SOURCE MATERIAL
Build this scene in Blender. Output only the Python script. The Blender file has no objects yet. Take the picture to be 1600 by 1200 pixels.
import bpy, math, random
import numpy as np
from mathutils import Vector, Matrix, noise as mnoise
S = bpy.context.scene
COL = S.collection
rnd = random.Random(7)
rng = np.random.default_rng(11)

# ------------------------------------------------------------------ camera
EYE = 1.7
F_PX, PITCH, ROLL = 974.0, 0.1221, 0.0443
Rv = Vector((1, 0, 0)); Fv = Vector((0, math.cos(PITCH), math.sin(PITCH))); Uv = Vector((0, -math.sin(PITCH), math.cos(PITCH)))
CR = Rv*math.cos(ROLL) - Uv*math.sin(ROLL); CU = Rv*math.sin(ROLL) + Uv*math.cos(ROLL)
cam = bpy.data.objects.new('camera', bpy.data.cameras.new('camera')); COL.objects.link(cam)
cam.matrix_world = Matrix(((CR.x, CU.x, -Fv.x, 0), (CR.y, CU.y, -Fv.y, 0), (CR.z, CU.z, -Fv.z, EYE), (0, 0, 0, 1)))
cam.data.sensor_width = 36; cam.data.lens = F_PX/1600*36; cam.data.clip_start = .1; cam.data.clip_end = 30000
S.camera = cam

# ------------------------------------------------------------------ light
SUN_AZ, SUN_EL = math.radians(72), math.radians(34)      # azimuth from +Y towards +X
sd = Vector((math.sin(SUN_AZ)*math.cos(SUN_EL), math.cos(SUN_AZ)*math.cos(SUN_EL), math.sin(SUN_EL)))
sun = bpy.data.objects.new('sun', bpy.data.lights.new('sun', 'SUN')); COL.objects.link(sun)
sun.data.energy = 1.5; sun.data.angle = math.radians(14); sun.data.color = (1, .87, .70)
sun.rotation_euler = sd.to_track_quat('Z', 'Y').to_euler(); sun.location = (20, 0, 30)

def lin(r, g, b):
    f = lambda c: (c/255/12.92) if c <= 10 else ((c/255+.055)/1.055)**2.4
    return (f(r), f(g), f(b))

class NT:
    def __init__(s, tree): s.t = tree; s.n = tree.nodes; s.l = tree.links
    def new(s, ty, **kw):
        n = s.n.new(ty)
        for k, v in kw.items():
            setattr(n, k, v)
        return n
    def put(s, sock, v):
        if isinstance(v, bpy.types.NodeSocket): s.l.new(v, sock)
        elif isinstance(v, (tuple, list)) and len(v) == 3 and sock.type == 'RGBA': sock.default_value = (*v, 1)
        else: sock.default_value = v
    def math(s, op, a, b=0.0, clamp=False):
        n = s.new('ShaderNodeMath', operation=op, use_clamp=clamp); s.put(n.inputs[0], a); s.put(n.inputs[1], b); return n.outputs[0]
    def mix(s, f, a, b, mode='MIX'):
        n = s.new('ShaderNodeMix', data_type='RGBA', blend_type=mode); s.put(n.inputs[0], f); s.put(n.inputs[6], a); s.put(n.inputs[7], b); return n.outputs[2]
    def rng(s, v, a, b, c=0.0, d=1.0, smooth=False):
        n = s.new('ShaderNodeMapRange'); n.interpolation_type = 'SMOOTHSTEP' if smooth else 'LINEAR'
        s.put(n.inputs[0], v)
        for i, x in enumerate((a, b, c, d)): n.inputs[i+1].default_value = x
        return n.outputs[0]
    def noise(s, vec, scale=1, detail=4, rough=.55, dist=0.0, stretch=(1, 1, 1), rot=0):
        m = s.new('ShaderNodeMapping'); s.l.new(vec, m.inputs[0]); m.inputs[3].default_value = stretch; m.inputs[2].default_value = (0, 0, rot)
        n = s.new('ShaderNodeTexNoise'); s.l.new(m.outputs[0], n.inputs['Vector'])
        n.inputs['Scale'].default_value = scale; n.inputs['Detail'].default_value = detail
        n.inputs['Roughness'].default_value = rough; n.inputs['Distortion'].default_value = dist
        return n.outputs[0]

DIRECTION
Exactly repeat the lines above, from the opening line through the one with "S.camera = cam", and include nothing else.

WORKED ANSWER
Build this scene in Blender. Output only the Python script. The Blender file has no objects yet. Take the picture to be 1600 by 1200 pixels.
import bpy, math, random
import numpy as np
from mathutils import Vector, Matrix, noise as mnoise
S = bpy.context.scene
COL = S.collection
rnd = random.Random(7)
rng = np.random.default_rng(11)

# ------------------------------------------------------------------ camera
EYE = 1.7
F_PX, PITCH, ROLL = 974.0, 0.1221, 0.0443
Rv = Vector((1, 0, 0)); Fv = Vector((0, math.cos(PITCH), math.sin(PITCH))); Uv = Vector((0, -math.sin(PITCH), math.cos(PITCH)))
CR = Rv*math.cos(ROLL) - Uv*math.sin(ROLL); CU = Rv*math.sin(ROLL) + Uv*math.cos(ROLL)
cam = bpy.data.objects.new('camera', bpy.data.cameras.new('camera')); COL.objects.link(cam)
cam.matrix_world = Matrix(((CR.x, CU.x, -Fv.x, 0), (CR.y, CU.y, -Fv.y, 0), (CR.z, CU.z, -Fv.z, EYE), (0, 0, 0, 1)))
cam.data.sensor_width = 36; cam.data.lens = F_PX/1600*36; cam.data.clip_start = .1; cam.data.clip_end = 30000
S.camera = cam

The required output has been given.